Avram's Past

My Dad was born 100 Years AGO


Clarence Sanford Goldfinger

(1923-2020) 

A hundred years ago today, my father, Clarence Sanford Goldfinger, was born. It has been a little over three years since he passed. For the longest time, he would not acknowledge that he would eventually die, but slowly, in the last years of his life, he came to realize that he too was mortal. Towards the final years of his life, he suffered from dementia. It was a process that took several years and one that robbed him of his independence. Up until that time, he would drive himself to the gym six days a week and work out for three hours at a time. After his wife of 47 years, Eleanor, died in 2005, I suspect that the gym became the center of his social life.

My relationship with my father was complicated. I cover this in my book, The Flight of a Wild Duck. The reason my name changed from Goldfinger to Miller is explained there as well. Both of my parents were flawed in so many ways, but both were remarkable as well. I decided at a young age that I would take the best from them and leave the rest behind.

My parents were children themselves, my father was just 20 years old when he married my 17 year old mother in 1944. I was born a bit over nine months later. He retained his youthfulness throughout his life, a childlike quality that I have sought to emulate, along with a wonderful sense of humor.

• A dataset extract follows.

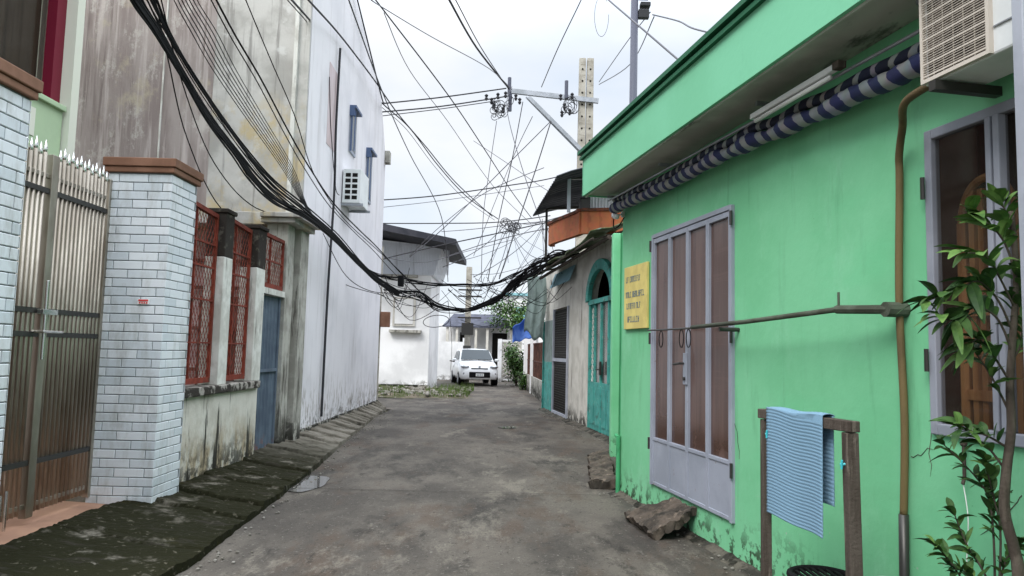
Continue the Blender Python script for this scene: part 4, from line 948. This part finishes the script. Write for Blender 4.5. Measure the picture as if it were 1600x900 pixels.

Clarence grew up in the Sunset District of San Francisco. He was very proud of having attended the prestigious Lowell High School. He did not serve during WWII because of chronic asthma, unfortunately, something I inherited as well. I’m not sure why he did not attend university.

His first job was stringing cable for the phone company. Perhaps that explains my obsession with cables. After that, he worked for my mom’s father as a clerk in a liquor store on the corner of Fillmore and Post Street. A few years later, he opened his own business across the street, a cigar store named Honest John. There was also back room that housed some illegal gaming.  Often, I would hide in the back of his car when he went to work. He would act as if he did not know. My father detested this work. He longed for “legitimacy.”

After ten years of marriage, he left my mother. Soon after, he sold his business and got a real estate and insurance license. Then he went to college at night for many years, eventually getting an MBA. He had a very successful career in banking, leading the real estate divisions of several prominent banks before retiring.

My father ended up with four children, nine grandchildren, and nine great-grandchildren. With the exception of one great-grandchild, they are all old enough to remember him. It is a Jewish tradition to say that we die twice, once when our heart stops and the second time when the last person that has a memory of us, dies.  So it is likely that my father has another 100 years ahead. 

3 thoughts on “My Dad was born 100 Years AGO

  1. Parents are humans too, so it’s no surprise there are things we like and dislike about them. I hope we all try to take the best from them and discard, or at least learn from, the worst.